Szczególny mikroklimat kaldery sprzyjał rozwojowi endemicznych gatunków zwierząt i roślin. Jednym z najważniejszych gatunków jest ćma Bramea del Vulture – jedyna reprezentantka rodziny Brahmaeidae w Europie. Została ona odkryta w 1963 roku przez hrabiego Federico Hartiga (entomologa z Górnej Adygi, założyciela Narodowego Instytutu Entomologii) podczas jednej z jego wypraw. Jest ona żyjącą skamieliną, reliktem, który prowadzi nas do epoki miocenu. Bramea, tak jak i inne ćmy, ma masywny korpus, nierzucające się w oczy kolory oraz eleganckie wzory na skrzydłach, tworzące kamuflaż tak doskonały, że nie sposób jest dostrzec ją, gdy siada na pniach. Monticchio jest też jedynym miejscem, w którym samoczynnie rośnie grzybień Nimphea alba. Zbieranie jego białych kwiatów poza faktem, że jest zakazane, jest również czynem zubożającym naturę tego miejsca. Duże liście tej rośliny, które wynurzają się wiosną, przytrzymywane są na dnie przez łodygi długości ok. 4-5 metrów. Funkcja grzybieni i pozostałych roślin wodnych jest zasadnicza: podobnie jak rośliny naziemne pochłaniają one dwutlenek węgla i w wyniku syntezy chlorofilu uwalniają do wody tlen. Ponadto pochłaniają też składniki odżywcze rozpuszczone w wodzie w nadmiarze, równoważąc w ten sposób proces eutrofizacji.

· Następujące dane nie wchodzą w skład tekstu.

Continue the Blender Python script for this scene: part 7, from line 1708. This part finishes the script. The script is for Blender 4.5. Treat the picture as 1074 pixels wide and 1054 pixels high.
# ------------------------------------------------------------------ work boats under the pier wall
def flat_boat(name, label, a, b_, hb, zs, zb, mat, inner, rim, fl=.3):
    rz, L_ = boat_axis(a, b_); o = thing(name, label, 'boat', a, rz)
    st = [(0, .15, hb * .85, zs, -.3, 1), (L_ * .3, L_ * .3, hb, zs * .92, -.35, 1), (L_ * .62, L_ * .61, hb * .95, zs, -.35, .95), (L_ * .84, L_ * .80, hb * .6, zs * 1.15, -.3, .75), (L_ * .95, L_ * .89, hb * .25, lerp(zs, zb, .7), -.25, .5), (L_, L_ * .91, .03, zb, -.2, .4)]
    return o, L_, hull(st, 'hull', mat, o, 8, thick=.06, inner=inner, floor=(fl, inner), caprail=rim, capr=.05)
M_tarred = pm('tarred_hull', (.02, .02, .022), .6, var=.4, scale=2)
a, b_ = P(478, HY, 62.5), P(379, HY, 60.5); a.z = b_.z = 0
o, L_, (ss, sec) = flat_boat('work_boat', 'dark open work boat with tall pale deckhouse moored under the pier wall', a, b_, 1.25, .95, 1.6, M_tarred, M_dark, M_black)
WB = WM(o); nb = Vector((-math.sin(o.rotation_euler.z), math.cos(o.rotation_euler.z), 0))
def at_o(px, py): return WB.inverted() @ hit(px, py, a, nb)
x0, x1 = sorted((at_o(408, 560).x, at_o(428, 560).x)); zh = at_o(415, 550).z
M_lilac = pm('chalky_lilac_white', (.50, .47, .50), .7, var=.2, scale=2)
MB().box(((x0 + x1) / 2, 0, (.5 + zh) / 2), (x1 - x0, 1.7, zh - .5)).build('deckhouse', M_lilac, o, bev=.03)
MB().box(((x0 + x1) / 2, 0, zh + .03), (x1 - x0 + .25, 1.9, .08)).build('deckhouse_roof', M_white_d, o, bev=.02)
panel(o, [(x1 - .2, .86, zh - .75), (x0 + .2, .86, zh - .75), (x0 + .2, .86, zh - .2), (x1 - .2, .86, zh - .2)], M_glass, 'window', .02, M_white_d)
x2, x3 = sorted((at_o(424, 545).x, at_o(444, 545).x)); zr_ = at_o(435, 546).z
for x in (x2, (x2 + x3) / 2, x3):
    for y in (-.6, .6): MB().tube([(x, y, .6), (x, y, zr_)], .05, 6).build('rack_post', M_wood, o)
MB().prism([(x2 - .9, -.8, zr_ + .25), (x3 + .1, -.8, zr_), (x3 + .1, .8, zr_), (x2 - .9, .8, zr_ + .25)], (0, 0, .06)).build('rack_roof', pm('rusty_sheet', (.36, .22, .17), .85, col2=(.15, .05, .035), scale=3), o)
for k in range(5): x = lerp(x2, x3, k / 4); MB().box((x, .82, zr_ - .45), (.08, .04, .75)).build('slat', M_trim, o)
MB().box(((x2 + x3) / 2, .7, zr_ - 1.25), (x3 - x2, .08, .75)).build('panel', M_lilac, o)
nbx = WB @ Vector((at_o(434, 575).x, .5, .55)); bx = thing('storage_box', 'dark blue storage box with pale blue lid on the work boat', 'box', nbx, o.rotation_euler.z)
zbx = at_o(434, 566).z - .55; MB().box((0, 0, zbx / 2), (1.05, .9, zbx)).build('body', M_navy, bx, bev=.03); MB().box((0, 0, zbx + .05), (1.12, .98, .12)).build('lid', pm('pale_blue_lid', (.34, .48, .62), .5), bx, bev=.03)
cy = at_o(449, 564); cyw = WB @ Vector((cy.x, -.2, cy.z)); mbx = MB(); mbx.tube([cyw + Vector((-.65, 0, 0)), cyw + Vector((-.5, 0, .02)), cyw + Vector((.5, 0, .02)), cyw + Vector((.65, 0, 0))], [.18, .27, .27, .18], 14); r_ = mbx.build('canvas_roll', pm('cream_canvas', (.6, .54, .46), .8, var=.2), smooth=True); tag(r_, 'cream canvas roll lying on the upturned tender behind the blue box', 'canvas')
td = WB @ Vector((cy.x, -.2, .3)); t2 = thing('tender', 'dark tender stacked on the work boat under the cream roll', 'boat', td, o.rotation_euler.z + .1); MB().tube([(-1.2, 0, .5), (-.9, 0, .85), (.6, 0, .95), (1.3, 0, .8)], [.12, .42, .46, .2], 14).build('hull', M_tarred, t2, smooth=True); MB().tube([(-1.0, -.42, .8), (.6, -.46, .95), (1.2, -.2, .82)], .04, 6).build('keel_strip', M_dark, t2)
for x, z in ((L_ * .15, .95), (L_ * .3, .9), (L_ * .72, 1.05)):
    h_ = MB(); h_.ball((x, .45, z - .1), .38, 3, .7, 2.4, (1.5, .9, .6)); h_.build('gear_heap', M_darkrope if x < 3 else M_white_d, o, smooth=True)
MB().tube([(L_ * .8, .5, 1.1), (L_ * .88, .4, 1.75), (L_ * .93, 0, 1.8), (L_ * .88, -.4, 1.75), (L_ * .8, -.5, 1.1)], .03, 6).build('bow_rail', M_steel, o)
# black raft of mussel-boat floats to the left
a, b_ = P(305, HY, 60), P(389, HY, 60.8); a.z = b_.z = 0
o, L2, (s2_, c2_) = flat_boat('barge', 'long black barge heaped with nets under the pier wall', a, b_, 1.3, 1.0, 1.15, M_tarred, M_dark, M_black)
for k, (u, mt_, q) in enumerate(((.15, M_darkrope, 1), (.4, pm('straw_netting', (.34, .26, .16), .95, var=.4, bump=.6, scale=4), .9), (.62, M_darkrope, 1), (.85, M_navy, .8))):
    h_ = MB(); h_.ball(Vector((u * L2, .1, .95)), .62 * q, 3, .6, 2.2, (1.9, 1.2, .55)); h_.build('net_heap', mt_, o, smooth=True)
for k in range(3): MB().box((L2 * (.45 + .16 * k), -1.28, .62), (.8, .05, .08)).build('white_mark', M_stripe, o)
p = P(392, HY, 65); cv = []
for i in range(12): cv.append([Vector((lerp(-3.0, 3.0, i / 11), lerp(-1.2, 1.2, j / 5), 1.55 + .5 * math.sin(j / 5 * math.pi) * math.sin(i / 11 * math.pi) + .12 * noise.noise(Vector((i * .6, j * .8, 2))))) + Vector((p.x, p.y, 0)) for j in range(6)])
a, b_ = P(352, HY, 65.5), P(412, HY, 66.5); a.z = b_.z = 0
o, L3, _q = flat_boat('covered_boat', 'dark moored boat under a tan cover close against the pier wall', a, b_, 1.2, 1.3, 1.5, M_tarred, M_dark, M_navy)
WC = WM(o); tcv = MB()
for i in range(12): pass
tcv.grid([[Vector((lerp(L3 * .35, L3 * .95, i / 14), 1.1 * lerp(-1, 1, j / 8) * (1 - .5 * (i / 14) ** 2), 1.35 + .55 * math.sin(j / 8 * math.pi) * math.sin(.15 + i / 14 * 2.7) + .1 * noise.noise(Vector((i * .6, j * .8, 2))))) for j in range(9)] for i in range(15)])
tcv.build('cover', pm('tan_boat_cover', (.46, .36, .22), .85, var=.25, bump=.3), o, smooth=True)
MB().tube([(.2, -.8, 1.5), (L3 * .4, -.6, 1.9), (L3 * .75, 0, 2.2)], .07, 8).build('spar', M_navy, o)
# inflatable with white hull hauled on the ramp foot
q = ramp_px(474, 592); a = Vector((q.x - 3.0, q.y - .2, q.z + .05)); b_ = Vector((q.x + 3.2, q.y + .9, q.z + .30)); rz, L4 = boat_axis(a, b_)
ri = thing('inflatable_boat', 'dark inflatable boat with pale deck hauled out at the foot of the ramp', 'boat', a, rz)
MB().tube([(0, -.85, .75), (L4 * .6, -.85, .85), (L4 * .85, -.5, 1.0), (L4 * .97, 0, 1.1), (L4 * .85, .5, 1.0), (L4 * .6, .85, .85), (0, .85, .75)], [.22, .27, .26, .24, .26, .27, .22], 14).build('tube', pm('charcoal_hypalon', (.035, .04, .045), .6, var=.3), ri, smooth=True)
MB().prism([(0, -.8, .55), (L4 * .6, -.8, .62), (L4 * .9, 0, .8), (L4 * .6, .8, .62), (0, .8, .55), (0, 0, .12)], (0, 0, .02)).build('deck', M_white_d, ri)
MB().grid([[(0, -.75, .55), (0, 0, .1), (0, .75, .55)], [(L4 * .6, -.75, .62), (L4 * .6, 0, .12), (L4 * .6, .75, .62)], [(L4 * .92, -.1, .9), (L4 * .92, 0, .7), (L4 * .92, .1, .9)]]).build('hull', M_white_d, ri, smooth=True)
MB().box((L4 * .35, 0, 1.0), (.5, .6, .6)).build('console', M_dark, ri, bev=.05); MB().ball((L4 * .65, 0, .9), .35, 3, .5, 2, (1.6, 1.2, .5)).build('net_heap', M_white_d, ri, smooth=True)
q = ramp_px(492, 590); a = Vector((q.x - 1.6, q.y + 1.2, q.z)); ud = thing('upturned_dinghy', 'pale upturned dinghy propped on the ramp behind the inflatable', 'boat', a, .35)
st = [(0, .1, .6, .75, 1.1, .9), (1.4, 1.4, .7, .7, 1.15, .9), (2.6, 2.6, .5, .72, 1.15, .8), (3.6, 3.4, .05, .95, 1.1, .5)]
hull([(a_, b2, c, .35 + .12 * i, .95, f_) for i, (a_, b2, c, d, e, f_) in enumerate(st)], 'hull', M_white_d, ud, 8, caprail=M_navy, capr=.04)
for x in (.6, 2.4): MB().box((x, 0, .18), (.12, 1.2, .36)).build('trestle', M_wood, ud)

Nie można opuścić terenu jezior, nie przespacerowawszy się wcześniej po lasach, które stanowią jeszcze jedną ciekawostkę tej okolicy. Fenomen swoistej zamiany warstw fitoklimatycznych tego miejsca polega na tym, że drzewa w środku kaldery Vultura nie wykazują typowego następowania po sobie kolejnych warstw wegetacji, jak ma to miejsce w przypadku obszarów górskich. Wszystko jest tu przemieszane. Przechadzając się ścieżkami dawnych rozbójników, możemy podziwiać piękno i różnorodność roślinną tej okolicy. Ścieżka Carmine Crocco, zwanego „generałem rozbójników”, prowadzi nas na panoramiczną skarpę, gdzie wznosi się opactwo św. Michała (można tam dojechać również samochodem). Duży, zabytkowy kompleks mieści się na wewnętrznych ścianach krateru wulkanu, ponad jeziorami. Sercem sanktuarium jest grota św. Michała, miejsce dawnego kultu, uważane za święte od czasów wczesnego średniowiecza. Grota ta zostały wyświęcona przez papieża Mikołaja II w odległym 1056 roku. Od tamtego czasu organizowane są pielgrzymki wiernych, którzy przybywają tu z całego świata. W środku opactwa znajduje się Muzeum Historii Naturalnej Vultura, opowiadające historię wulkanu liczącą ponad 750 tys. lat.